Scene script records:
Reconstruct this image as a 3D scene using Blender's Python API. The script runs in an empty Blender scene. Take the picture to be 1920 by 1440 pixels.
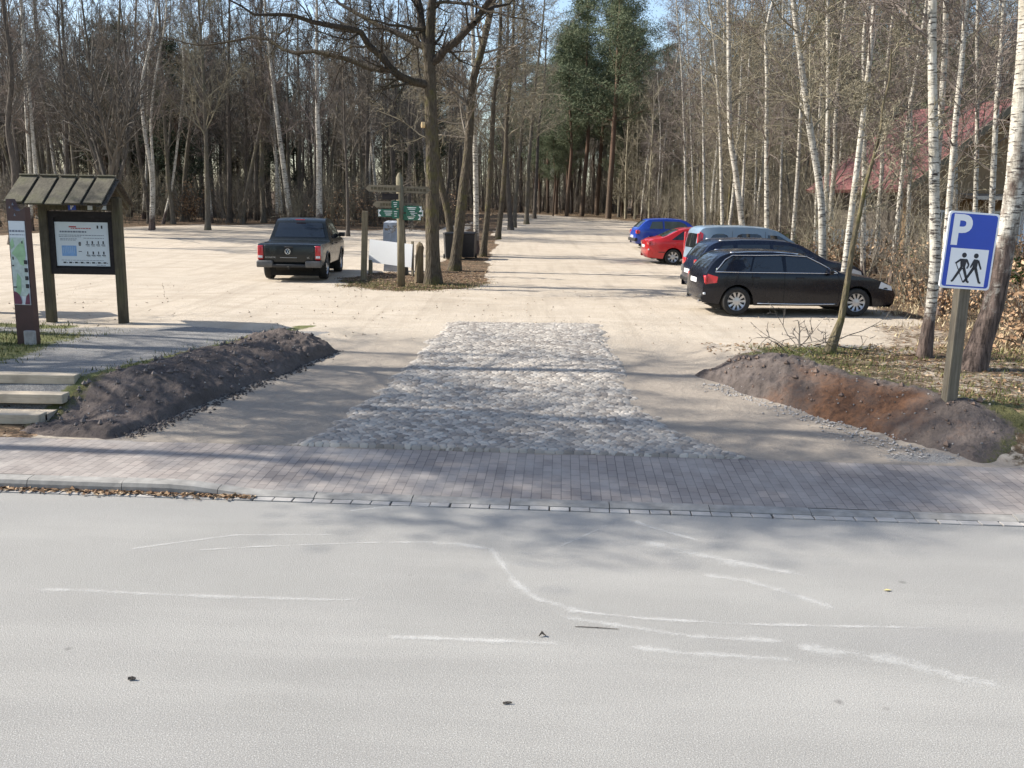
import bpy, bmesh, math, random
import numpy as np
from mathutils import Vector, Matrix, noise as mn
random.seed(7); rng = np.random.default_rng(7)
S = bpy.context.scene; COL = S.collection
PI = math.pi; rad = math.radians

# ------------------------------------------------------------------ camera
FPX = 1750.0; PITCH = math.atan(340/FPX); ROLL = 0.0175; CAMZ = 3.0
F = Vector((0, math.cos(PITCH), -math.sin(PITCH)))
U0 = Vector((0, math.sin(PITCH), math.cos(PITCH))); R0 = Vector((1, 0, 0))
RV = R0*math.cos(ROLL)+U0*math.sin(ROLL); UV = U0*math.cos(ROLL)-R0*math.sin(ROLL)
cam = bpy.data.cameras.new('camera'); co = bpy.data.objects.new('camera', cam); COL.objects.link(co)
cam.sensor_width = 36; cam.lens = 36*FPX/1920; cam.clip_end = 3000; cam.clip_start = .05
co.matrix_world = Matrix(((RV.x, UV.x, -F.x, 0), (RV.y, UV.y, -F.y, 0), (RV.z, UV.z, -F.z, CAMZ), (0, 0, 0, 1)))
S.camera = co

# ------------------------------------------------------------------ terrain
def ss(a, b, v):
    t = np.clip((np.asarray(v, float)-a)/(b-a), 0, 1); return t*t*(3-2*t)
def kerb_y(x): return 9.0-.05*np.asarray(x, float)
def walk_back(x): return 10.62-.05*np.asarray(x, float)
def edge_left(y): return np.interp(y, [9, 11.1, 15.65, 18, 20], [-5.3, -4.6, -3.09, -2.4, -2.0])
def edge_right(y): return np.interp(y, [9, 10.6, 12.2, 13.4, 14.2, 16], [5.6, 5.1, 4.37, 3.66, 3.2, 2.9])
def terr(x, y):
    x = np.asarray(x, float); y = np.asarray(y, float)
    wb = walk_back(x)
    far = .55+.9*ss(30, 65, y)+.012*np.maximum(0, y-65)
    zr = .1+.45*ss(0, 1, np.clip((y-10.6)/8.2, 0, 1)*.9+.05)
    zl = .1+.45*ss(.8, 1.95, y-wb)
    zq = .1+.5*ss(.05, 1.3, y-wb)-.05*ss(15, 18, y)
    wl = ss(0, 1.2, edge_left(y)-x)*(1-ss(18, 20, y)); wr = ss(0, 1.0, x-edge_right(y))*(1-ss(16, 19, y))
    z = zr*(1-wl-wr)+zl*wl+zq*wr
    z = z*(1-ss(18.5, 20.5, y))+far*ss(18.5, 20.5, y)
    z = z+ss(9, 22, x)*.25*ss(14, 20, y)
    z = np.where(y < wb, np.where(y < kerb_y(x)+.05, -.08, 0.0), z)
    return z
def terr1(x, y): return float(terr(x, y))
def ray(px, py): return F+RV*((px-960)/FPX)-UV*((py-720)/FPX)
def wpt(px, py, Y):
    d = ray(px, py); return Vector((0, 0, CAMZ))+d*(Y/d.y)
def at(px, py):
    d = ray(px, py); t = 5.0
    while t < 250:
        p = Vector((0, 0, CAMZ))+d*t
        if p.z <= terr1(p.x, p.y): return Vector((p.x, p.y, terr1(p.x, p.y)))
        t += .04
    return p

# ------------------------------------------------------------------ object helpers
def tag(o, label=None, cat=None, group=None, kind=None):
    if label: o['label'] = label
    if cat: o['category'] = cat
    if group: o['group'] = group
    if kind: o['kind'] = kind
    return o
def empty(name, loc, rz=0, label=None, cat=None, group=None):
    o = bpy.data.objects.new(name, None); COL.objects.link(o); o.location = loc; o.rotation_euler = (0, 0, rz)
    o.empty_display_size = .1
    return tag(o, label, cat, group)
def mk(name, verts, faces, mats, parent=None, smooth=False, fm=None):
    me = bpy.data.meshes.new(name); me.from_pydata([tuple(v) for v in verts], [], faces)
    for m in (mats if isinstance(mats, (list, tuple)) else [mats]): me.materials.append(m)
    if fm is not None: me.polygons.foreach_set('material_index', np.asarray(fm, dtype=np.int32))
    if smooth: me.polygons.foreach_set('use_smooth', np.ones(len(me.polygons), dtype=bool))
    me.update()
    o = bpy.data.objects.new(name, me); COL.objects.link(o)
    if parent: o.parent = parent
    return o
def dup(root, loc, rz=0, scale=None, label=None, group=None, tilt=None):
    r = root.copy(); COL.objects.link(r); r.location = loc; r.rotation_euler = (tilt or 0, 0, rz)
    if scale: r.scale = (scale, scale, scale)
    if label: r['label'] = label
    if group: r['group'] = group
    for c in list(root.children):
        d = c.copy(); COL.objects.link(d); d.parent = r
        for g in list(c.children):
            e = g.copy(); COL.objects.link(e); e.parent = d
    return r
class MB:
    def __init__(s): s.v = []; s.f = []; s.m = []
    def box(s, c, d, rot=None, mi=0, bev=0):
        b = bmesh.new(); bmesh.ops.create_cube(b, size=1)
        for v in b.verts: v.co = Vector((v.co.x*d[0], v.co.y*d[1], v.co.z*d[2]))
        if bev: bmesh.ops.bevel(b, geom=b.edges[:], offset=bev, segments=2, affect='EDGES', profile=.6)
        if rot is not None:
            for v in b.verts: v.co = rot @ v.co
        s.add([v.co+Vector(c) for v in b.verts], [[v.index for v in f.verts] for f in b.faces], mi, b); b.free()
    def add(s, vs, fs, mi=0, b=None):
        o = len(s.v); s.v += [tuple(v) for v in vs]; s.f += [tuple(i+o for i in f) for f in fs]; s.m += [mi]*len(fs)
    def tube(s, pts, rr, n=8, mi=0, cap=True, seed=0, rough=0):
        o = len(s.v); P = pts; k = len(P)
        ax = (P[-1][0]-P[0][0], P[-1][1]-P[0][1], P[-1][2]-P[0][2])
        ref = Vector((0, 0, 1)) if abs(ax[2]) < .8*math.sqrt(ax[0]**2+ax[1]**2+ax[2]**2+1e-9) else Vector((1, .2, 0))
        for i in range(k):
            a = Vector(P[max(0, i-1)]); b = Vector(P[min(k-1, i+1)]); t = (b-a)
            if t.length < 1e-7: t = Vector((0, 0, 1))
            t.normalize(); e1 = t.cross(ref)
            if e1.length < 1e-4: e1 = t.cross(Vector((0, 1, 0)))
            e1.normalize(); e2 = t.cross(e1); c = P[i]; r = rr[i]
            for j in range(n):
                q = 2*PI*j/n; rq = r*(1+rough*math.sin(3*q+i*.9+seed)*.5+rough*random.uniform(-.5, .5)) if rough else r
                ca = math.cos(q)*rq; sa = math.sin(q)*rq
                s.v.append((c[0]+e1.x*ca+e2.x*sa, c[1]+e1.y*ca+e2.y*sa, c[2]+e1.z*ca+e2.z*sa))
        nf = 0
        for i in range(k-1):
            for j in range(n):
                s.f.append((o+i*n+j, o+i*n+(j+1) % n, o+(i+1)*n+(j+1) % n, o+(i+1)*n+j)); nf += 1
        if cap:
            s.f.append(tuple(o+j for j in range(n))[::-1]); s.f.append(tuple(o+(k-1)*n+j for j in range(n))); nf += 2
        s.m += [mi]*nf
    def twig(s, pts, r):            # three-sided spike, tip closes on a point
        o = len(s.v); k = len(pts)
        for i in range(k-1):
            a = pts[i]; b = pts[i+1]; dx, dy, dz = b[0]-a[0], b[1]-a[1], b[2]-a[2]
            if abs(dz) > abs(dx)+abs(dy): e1 = (1, 0, -dx/(dz or 1)); e2 = (0, 1, -dy/(dz or 1))
            else:
                l = math.hypot(dx, dy) or 1; e1 = (-dy/l, dx/l, 0); e2 = (0, 0, 1)
            rr = r*(1-.55*i/(k-1))
            for ca, sa in ((1, 0), (-.5, .87), (-.5, -.87)):
                s.v.append((a[0]+rr*(e1[0]*ca+e2[0]*sa), a[1]+rr*(e1[1]*ca+e2[1]*sa), a[2]+rr*(e1[2]*ca+e2[2]*sa)))
        s.v.append(tuple(pts[-1])); t = len(s.v)-1
        for i in range(k-2):
            for j in range(3): s.f.append((o+i*3+j, o+i*3+(j+1) % 3, o+i*3+3+(j+1) % 3, o+i*3+3+j)); s.m.append(0)
        b = o+(k-2)*3
        for j in range(3): s.f.append((b+j, b+(j+1) % 3, t)); s.m.append(0)
    def lathe(s, prof, n=24, axis='z', c=(0, 0, 0), mi=0):
        o = len(s.v); k = len(prof)
        for r, h in prof:
            for j in range(n):
                a = 2*PI*j/n; x, y = r*math.cos(a), r*math.sin(a)
                p = (x, y, h) if axis == 'z' else (x, h, y)
                s.v.append((p[0]+c[0], p[1]+c[1], p[2]+c[2]))
        for i in range(k-1):
            for j in range(n): s.f.append((o+i*n+j, o+i*n+(j+1) % n, o+(i+1)*n+(j+1) % n, o+(i+1)*n+j)); s.m.append(mi)
    def prism(s, poly, a, b, plane='xz', mi=0):   # polygon in a plane, extruded along the third axis from a to b
        o = len(s.v); n = len(poly)
        for h in (a, b):
            for p in poly: s.v.append((p[0], h, p[1]) if plane == 'xz' else ((h, p[0], p[1]) if plane == 'yz' else (p[0], p[1], h)))
        s.f.append(tuple(range(o, o+n))); s.f.append(tuple(range(o+2*n-1, o+n-1, -1)))
        for i in range(n): s.f.append((o+i, o+(i+1) % n, o+n+(i+1) % n, o+n+i))
        s.m += [mi]*(n+2)
    def build(s, name, mats, parent=None, smooth=False): return mk(name, s.v, s.f, mats, parent, smooth, s.m)
def text_mesh(name, body, size, m, parent, loc, rot, depth=.004, align='CENTER', bold=0):
    cu = bpy.data.curves.new(name, 'FONT'); cu.body = body; cu.size = size; cu.align_x = align; cu.extrude = depth; cu.offset = bold; cu.resolution_u = 4
    o = bpy.data.objects.new(name, cu); COL.objects.link(o); bpy.context.view_layer.update()
    me = bpy.data.meshes.new_from_object(o.evaluated_get(bpy.context.evaluated_depsgraph_get()))
    bpy.data.objects.remove(o); me.materials.clear(); me.materials.append(m)
    q = bpy.data.objects.new(name, me); COL.objects.link(q); q.parent = parent; q.location = loc; q.rotation_euler = rot
    return q

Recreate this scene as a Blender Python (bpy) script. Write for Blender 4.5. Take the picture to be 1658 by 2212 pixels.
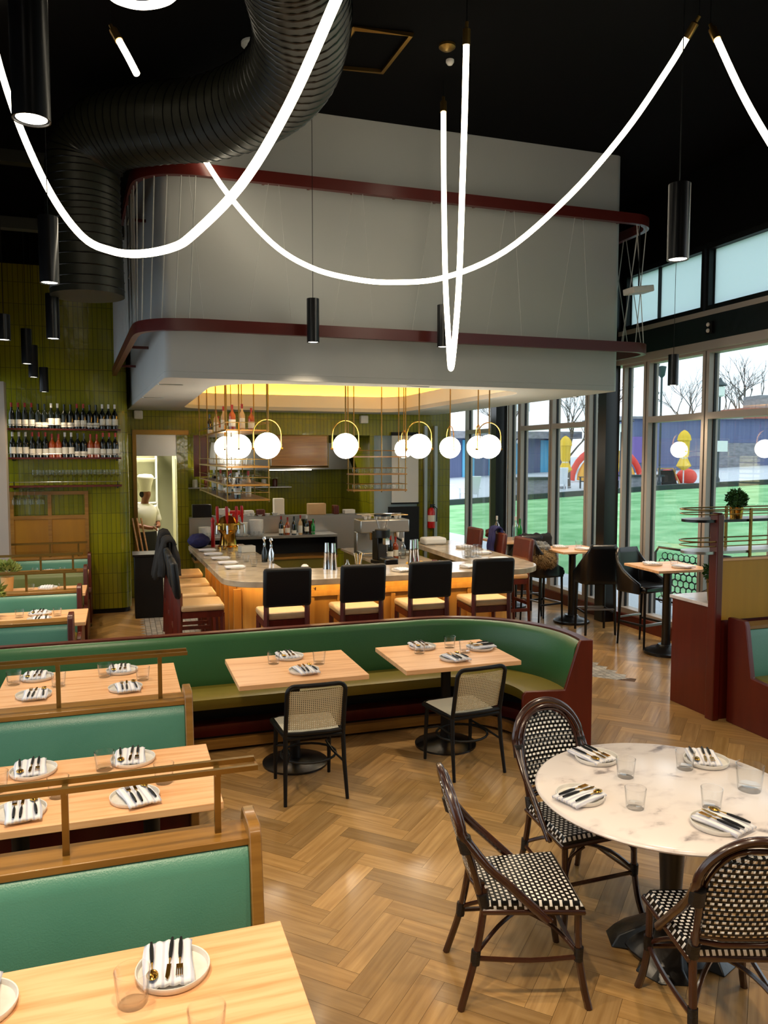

= TASK BRIEF =
Select every line in the material above where the string "Blender" occurs, and copy it.

= WRITTEN SOLUTION =
Reconstruct this image as a 3D scene using Blender's Python API. The script runs in an empty Blender scene. Take the picture to be 1920 by 1440 pixels.
Recreate this scene as a Blender Python (bpy) script. Write for Blender 4.5. Take the picture to be 1658 by 2212 pixels.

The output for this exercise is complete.